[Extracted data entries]
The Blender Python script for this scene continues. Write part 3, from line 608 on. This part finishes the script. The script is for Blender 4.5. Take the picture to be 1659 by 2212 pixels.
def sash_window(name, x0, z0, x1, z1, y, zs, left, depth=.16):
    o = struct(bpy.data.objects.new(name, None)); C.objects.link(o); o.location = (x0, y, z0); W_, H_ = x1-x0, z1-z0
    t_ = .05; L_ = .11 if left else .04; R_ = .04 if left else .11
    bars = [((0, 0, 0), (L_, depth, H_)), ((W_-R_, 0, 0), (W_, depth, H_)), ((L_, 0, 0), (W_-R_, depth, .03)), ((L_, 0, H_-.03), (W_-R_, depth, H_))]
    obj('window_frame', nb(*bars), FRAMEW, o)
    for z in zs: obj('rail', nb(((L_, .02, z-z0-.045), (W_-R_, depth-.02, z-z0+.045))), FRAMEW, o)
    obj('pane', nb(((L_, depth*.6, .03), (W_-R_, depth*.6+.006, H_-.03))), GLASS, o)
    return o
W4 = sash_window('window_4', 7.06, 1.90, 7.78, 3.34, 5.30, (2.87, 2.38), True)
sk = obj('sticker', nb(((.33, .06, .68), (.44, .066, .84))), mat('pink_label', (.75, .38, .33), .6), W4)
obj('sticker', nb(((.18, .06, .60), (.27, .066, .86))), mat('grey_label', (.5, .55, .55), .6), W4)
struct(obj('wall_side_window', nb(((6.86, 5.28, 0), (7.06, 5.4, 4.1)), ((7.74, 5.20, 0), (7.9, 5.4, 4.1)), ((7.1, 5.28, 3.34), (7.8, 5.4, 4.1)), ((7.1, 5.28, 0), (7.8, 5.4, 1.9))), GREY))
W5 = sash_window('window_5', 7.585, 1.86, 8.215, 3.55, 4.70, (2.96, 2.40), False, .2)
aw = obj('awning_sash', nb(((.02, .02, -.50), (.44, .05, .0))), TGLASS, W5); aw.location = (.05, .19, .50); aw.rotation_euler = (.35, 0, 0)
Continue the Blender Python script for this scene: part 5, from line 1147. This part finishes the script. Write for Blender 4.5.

● **Problem requirements**
Reproduce every record above exactly as it appears.

● **Exercise response**
The Blender Python script for this scene continues. Write part 3, from line 608 on. This part finishes the script. The script is for Blender 4.5. Take the picture to be 1659 by 2212 pixels.
def sash_window(name, x0, z0, x1, z1, y, zs, left, depth=.16):
    o = struct(bpy.data.objects.new(name, None)); C.objects.link(o); o.location = (x0, y, z0); W_, H_ = x1-x0, z1-z0
    t_ = .05; L_ = .11 if left else .04; R_ = .04 if left else .11
    bars = [((0, 0, 0), (L_, depth, H_)), ((W_-R_, 0, 0), (W_, depth, H_)), ((L_, 0, 0), (W_-R_, depth, .03)), ((L_, 0, H_-.03), (W_-R_, depth, H_))]
    obj('window_frame', nb(*bars), FRAMEW, o)
    for z in zs: obj('rail', nb(((L_, .02, z-z0-.045), (W_-R_, depth-.02, z-z0+.045))), FRAMEW, o)
    obj('pane', nb(((L_, depth*.6, .03), (W_-R_, depth*.6+.006, H_-.03))), GLASS, o)
    return o
W4 = sash_window('window_4', 7.06, 1.90, 7.78, 3.34, 5.30, (2.87, 2.38), True)
sk = obj('sticker', nb(((.33, .06, .68), (.44, .066, .84))), mat('pink_label', (.75, .38, .33), .6), W4)
obj('sticker', nb(((.18, .06, .60), (.27, .066, .86))), mat('grey_label', (.5, .55, .55), .6), W4)
struct(obj('wall_side_window', nb(((6.86, 5.28, 0), (7.06, 5.4, 4.1)), ((7.74, 5.20, 0), (7.9, 5.4, 4.1)), ((7.1, 5.28, 3.34), (7.8, 5.4, 4.1)), ((7.1, 5.28, 0), (7.8, 5.4, 1.9))), GREY))
W5 = sash_window('window_5', 7.585, 1.86, 8.215, 3.55, 4.70, (2.96, 2.40), False, .2)
aw = obj('awning_sash', nb(((.02, .02, -.50), (.44, .05, .0))), TGLASS, W5); aw.location = (.05, .19, .50); aw.rotation_euler = (.35, 0, 0)
Continue the Blender Python script for this scene: part 5, from line 1147. This part finishes the script. Write for Blender 4.5.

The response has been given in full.